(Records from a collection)
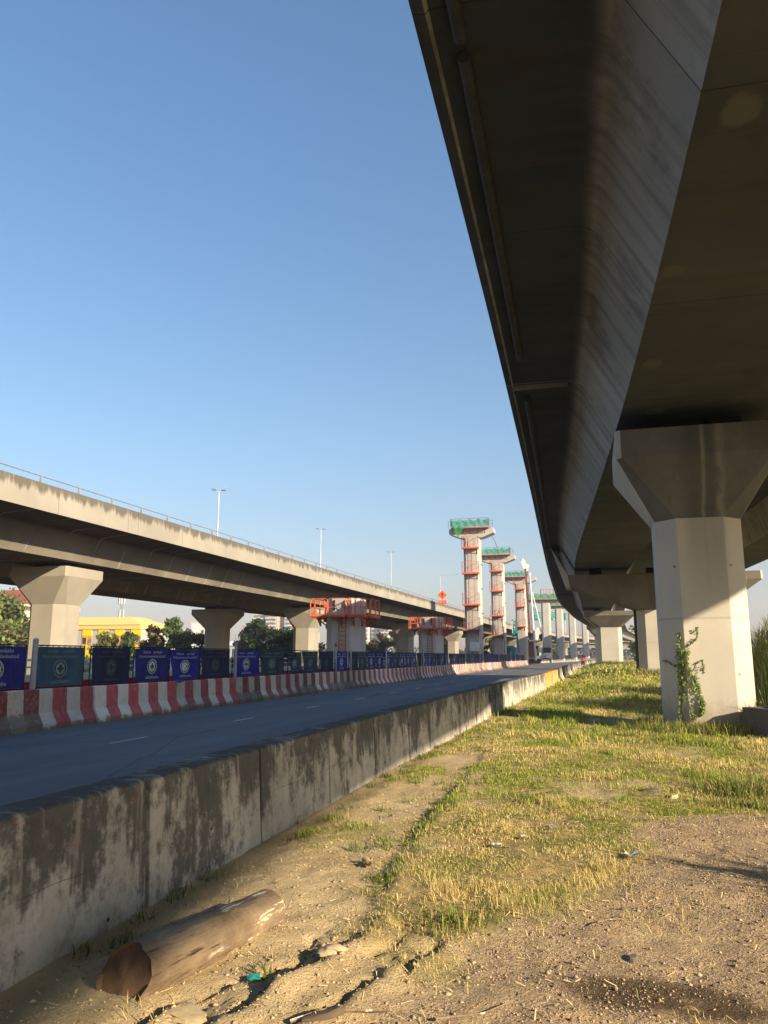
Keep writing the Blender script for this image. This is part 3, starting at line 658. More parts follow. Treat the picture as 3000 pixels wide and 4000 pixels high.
while y<345:
    s=float(SH(y)); o=link('concrete_barrier',gm_[rnd.randrange(2)],None,(-13.0+s,y,0),-math.atan((float(SH(y+1))-float(SH(y-1)))/2))
    tag(o,'grey concrete barrier in the far row at the road bend','barrier','grey barriers at the road bend'); y+=4.02
# right-hand vertical faced barrier
rp=[(-.30,-.15),(.21,-.15),(.20,.05),(.165,.77),(.14,.79),(-.09,.79),(-.115,.77),(-.15,.3),(-.30,.1)]
def rbar(mk,L,seed): return jersey_mesh('barrier_body',L,M[mk],seed,rp,14,.045)
joints=[-3.1,-.9,1.0,2.95,4.90,6.76,8.68,10.6,12.55,14.5,16.4,18.3,20.25,22.2,24.1,26.0,27.9,29.9,31.8,33.7,35.6,37.6,39.6,42.0,45.0,48.0,51.3]
rl={3:('oldbar_pink','nearest grey barrier with faint pink paint flecks, running off the left edge'),4:('oldbar','black streaked concrete barrier, second from the left edge, behind the log'),5:('oldbar','mould stained concrete barrier, third from the left edge, with darkest top'),6:('oldbar','concrete barrier, fourth from the left edge, with pale scratched streaks'),
 7:('oldbar','concrete barrier, fifth from the left edge, in the near row'),8:('oldbar','concrete barrier, sixth from the left edge, in the near row'),9:('oldbar_red','concrete barrier, seventh from the left edge, with thin red flecks'),10:('oldbar_red','concrete barrier, eighth from the left edge, with thin red flecks')}
for i,(a,b_) in enumerate(zip(joints,joints[1:])):
    if i<1: continue
    mk,lab=rl.get(i,('oldbar','sunlit concrete barrier in the near row beside the grass, past the red flecked ones'))
    if 39<a<50: mk,lab='oldbar_yel','concrete barrier with yellow painted bands at the end of the near row'
    if i<3: lab='concrete barrier of the near row beside the camera'
    x=np.interp(a,[0,10,24,40,60],[-3.08,-3.14,-3.02,-2.55,-2.4]); x2=np.interp(b_,[0,10,24,40,60],[-3.08,-3.14,-3.02,-2.55,-2.4])
    o=link('concrete_barrier',rbar(mk,b_-a,i*3+1),None,((x+x2)/2+rnd.uniform(-.012,.012),(a+b_)/2,0),-math.atan((x2-x)/(b_-a)))
    tag(o,lab,'barrier','mouldy concrete barriers on the right side of the road')
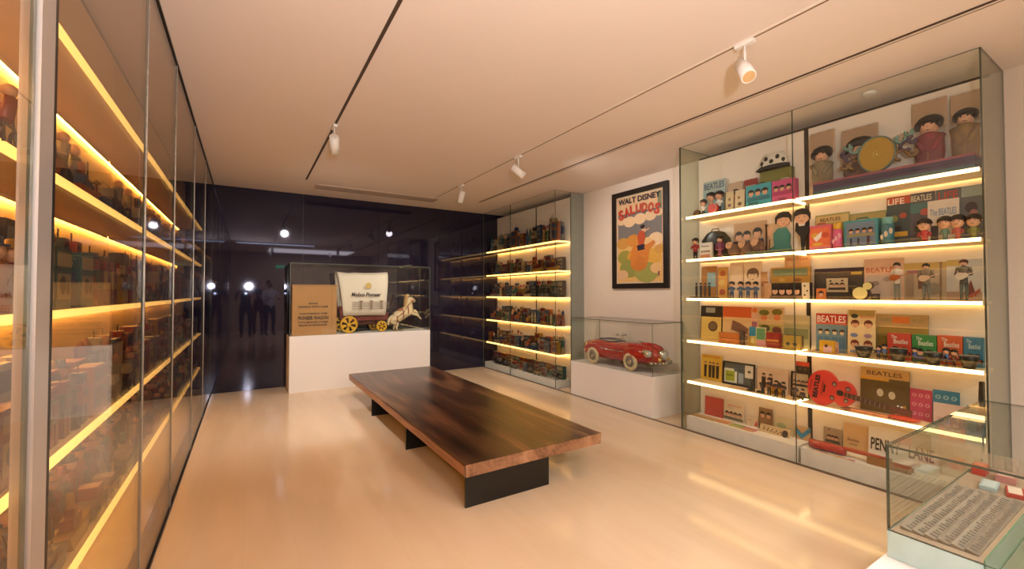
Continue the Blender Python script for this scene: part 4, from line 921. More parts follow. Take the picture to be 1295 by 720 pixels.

EXERCISE PROMPT: Scan the material above. Copy each line that holds the word "More".

THE OUTPUT:
Keep writing the Blender script for this image. This is part 3, starting at line 658. More parts follow. Treat the picture as 3000 pixels wide and 4000 pixels high.
Continue the Blender Python script for this scene: part 4, from line 921. More parts follow. Take the picture to be 1295 by 720 pixels.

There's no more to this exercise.